### TASK OBJECTIVE
How many lines hold the string "scene"? Reply with the number alone.

BEGIN SOURCE MATERIAL

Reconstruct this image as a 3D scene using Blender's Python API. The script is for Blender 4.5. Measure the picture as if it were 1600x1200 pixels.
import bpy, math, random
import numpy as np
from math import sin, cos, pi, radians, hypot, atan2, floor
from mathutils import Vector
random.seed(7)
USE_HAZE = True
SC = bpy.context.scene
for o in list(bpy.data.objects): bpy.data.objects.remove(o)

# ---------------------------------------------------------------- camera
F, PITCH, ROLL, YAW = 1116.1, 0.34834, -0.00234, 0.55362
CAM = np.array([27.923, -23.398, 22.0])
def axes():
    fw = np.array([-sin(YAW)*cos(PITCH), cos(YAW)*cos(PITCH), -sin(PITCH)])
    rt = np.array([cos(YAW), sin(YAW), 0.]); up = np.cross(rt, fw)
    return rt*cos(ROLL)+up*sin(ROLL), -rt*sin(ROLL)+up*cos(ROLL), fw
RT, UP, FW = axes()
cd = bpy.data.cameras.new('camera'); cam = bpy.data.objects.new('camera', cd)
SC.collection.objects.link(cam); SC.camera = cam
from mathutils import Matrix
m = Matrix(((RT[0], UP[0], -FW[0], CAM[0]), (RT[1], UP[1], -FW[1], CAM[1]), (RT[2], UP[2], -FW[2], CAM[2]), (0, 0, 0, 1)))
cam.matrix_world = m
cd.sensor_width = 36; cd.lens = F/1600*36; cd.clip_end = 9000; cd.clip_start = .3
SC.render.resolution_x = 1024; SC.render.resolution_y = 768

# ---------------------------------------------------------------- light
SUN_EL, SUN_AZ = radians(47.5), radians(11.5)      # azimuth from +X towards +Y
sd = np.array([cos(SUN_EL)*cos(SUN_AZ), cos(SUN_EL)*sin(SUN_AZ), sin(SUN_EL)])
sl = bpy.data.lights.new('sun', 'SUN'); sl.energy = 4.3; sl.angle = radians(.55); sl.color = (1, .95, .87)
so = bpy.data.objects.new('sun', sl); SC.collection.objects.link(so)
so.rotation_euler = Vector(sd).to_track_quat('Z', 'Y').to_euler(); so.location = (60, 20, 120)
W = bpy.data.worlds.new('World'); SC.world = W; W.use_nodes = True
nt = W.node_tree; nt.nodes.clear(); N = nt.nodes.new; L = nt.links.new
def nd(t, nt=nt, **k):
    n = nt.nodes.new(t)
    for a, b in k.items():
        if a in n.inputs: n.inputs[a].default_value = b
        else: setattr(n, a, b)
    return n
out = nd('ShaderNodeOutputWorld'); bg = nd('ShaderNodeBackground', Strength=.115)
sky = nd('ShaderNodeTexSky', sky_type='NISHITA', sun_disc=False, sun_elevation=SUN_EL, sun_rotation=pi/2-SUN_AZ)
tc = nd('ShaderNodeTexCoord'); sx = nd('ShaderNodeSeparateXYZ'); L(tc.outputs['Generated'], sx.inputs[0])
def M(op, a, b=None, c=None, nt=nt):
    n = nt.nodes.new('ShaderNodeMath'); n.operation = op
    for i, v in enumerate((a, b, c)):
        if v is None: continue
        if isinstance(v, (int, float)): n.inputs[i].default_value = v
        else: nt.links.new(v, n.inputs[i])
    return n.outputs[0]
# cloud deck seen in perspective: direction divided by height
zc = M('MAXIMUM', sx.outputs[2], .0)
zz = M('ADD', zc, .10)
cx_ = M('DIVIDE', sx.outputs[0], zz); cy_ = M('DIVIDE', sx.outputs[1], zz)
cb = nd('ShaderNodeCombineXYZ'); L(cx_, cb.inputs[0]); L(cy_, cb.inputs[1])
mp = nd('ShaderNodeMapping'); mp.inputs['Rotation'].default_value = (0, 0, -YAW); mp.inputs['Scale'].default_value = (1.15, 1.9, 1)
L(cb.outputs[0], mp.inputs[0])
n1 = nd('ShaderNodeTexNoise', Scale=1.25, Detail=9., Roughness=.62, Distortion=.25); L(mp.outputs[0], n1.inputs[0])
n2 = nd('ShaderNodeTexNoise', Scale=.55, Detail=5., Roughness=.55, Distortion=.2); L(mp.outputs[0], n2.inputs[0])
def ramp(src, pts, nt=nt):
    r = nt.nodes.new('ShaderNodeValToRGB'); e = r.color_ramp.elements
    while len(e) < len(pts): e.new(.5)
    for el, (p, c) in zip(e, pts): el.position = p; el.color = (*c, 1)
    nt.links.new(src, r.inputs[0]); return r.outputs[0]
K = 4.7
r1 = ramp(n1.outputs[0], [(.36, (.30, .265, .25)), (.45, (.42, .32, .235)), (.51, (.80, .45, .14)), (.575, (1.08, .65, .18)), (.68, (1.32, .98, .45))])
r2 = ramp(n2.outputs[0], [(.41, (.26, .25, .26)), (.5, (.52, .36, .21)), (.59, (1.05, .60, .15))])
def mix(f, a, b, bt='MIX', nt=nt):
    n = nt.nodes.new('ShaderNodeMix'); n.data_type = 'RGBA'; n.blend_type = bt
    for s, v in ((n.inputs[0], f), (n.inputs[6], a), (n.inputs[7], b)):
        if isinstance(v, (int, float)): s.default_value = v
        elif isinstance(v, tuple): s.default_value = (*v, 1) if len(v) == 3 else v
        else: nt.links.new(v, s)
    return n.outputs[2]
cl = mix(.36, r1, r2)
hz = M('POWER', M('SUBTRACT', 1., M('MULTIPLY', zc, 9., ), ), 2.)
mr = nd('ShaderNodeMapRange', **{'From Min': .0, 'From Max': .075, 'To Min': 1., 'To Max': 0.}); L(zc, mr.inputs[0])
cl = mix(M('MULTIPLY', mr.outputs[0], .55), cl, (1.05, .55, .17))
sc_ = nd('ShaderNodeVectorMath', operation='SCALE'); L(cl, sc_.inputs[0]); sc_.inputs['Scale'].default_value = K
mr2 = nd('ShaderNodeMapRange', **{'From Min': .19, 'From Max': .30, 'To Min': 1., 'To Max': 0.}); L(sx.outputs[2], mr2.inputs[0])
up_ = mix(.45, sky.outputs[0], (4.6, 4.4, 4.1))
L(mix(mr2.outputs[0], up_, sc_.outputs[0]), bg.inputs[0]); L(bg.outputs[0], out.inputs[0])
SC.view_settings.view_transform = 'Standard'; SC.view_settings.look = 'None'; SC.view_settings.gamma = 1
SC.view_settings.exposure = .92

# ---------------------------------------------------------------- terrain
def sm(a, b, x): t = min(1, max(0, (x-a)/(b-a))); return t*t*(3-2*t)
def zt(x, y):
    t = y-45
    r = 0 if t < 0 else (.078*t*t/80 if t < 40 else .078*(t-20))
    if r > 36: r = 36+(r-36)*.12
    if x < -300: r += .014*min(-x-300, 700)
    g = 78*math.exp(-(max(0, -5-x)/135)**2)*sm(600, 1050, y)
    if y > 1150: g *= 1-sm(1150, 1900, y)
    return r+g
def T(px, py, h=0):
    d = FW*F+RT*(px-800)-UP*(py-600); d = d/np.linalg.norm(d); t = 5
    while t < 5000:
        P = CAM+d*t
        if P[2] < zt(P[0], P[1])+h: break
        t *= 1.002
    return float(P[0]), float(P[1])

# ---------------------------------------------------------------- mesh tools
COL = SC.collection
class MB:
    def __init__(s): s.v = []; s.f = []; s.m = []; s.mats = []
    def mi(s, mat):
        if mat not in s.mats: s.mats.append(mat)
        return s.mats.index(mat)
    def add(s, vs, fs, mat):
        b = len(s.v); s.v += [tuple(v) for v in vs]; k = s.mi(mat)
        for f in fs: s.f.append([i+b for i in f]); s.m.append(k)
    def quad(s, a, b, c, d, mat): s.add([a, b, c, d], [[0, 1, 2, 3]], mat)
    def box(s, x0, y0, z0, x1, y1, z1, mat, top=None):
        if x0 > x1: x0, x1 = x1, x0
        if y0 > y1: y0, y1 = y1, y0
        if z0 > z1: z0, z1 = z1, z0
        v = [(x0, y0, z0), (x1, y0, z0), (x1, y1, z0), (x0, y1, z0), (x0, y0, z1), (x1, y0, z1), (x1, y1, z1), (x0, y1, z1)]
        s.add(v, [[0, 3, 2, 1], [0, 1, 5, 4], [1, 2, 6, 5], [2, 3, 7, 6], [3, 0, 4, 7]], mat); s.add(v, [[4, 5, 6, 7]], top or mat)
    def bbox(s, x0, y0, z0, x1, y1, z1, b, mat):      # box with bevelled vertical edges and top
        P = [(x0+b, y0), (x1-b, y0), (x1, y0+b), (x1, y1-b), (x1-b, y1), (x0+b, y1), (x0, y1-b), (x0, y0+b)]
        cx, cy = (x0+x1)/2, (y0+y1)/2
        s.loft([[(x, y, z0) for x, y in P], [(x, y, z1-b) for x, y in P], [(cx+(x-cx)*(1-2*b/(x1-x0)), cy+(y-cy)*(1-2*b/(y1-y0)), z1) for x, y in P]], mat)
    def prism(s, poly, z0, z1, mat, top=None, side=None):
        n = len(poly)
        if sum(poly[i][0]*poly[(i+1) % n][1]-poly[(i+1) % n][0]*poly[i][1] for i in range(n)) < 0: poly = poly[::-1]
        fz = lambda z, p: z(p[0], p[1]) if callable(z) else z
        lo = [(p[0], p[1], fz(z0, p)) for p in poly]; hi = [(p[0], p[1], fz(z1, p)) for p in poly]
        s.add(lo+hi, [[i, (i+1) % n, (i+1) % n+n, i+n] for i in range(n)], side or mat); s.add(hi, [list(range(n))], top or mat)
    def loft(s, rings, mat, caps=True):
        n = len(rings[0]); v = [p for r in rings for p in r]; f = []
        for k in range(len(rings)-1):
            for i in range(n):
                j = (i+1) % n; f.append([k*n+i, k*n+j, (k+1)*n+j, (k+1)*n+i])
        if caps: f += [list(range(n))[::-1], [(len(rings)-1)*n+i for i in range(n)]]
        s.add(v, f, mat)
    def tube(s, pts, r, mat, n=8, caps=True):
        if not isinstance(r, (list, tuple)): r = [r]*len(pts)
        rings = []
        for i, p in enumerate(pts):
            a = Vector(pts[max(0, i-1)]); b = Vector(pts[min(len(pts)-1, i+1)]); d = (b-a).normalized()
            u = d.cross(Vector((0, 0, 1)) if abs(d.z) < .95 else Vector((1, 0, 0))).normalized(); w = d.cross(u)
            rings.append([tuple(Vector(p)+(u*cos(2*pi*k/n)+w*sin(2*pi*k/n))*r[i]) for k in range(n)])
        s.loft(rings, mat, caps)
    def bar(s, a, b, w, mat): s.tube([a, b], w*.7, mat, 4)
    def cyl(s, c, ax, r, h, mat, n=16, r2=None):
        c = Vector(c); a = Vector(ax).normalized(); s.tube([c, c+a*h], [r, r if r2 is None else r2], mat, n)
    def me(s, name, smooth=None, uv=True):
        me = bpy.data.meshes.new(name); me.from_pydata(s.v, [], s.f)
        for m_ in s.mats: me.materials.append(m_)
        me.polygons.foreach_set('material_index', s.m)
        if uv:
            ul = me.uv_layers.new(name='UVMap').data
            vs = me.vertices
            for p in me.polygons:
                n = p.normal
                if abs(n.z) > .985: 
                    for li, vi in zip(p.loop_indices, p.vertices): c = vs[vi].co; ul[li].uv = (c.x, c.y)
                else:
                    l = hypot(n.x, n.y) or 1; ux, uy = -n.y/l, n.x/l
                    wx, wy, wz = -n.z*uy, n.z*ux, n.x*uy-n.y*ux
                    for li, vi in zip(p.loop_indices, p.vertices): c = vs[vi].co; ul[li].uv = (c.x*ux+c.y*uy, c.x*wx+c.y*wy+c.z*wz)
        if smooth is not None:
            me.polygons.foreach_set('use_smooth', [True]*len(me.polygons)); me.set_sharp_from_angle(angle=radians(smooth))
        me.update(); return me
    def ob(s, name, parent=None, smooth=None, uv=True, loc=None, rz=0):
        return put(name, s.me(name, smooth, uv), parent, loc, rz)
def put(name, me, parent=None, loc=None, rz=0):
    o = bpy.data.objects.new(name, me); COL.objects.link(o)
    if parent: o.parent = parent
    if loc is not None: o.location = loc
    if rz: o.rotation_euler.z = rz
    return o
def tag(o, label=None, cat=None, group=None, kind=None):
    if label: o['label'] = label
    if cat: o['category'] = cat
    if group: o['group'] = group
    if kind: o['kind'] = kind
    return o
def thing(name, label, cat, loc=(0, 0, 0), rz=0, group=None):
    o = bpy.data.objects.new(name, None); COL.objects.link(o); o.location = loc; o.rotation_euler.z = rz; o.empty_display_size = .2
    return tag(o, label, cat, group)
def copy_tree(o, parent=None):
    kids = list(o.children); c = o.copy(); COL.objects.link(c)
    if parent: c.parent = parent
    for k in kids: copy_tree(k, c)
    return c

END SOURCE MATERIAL

### CORRECT OUTPUT
2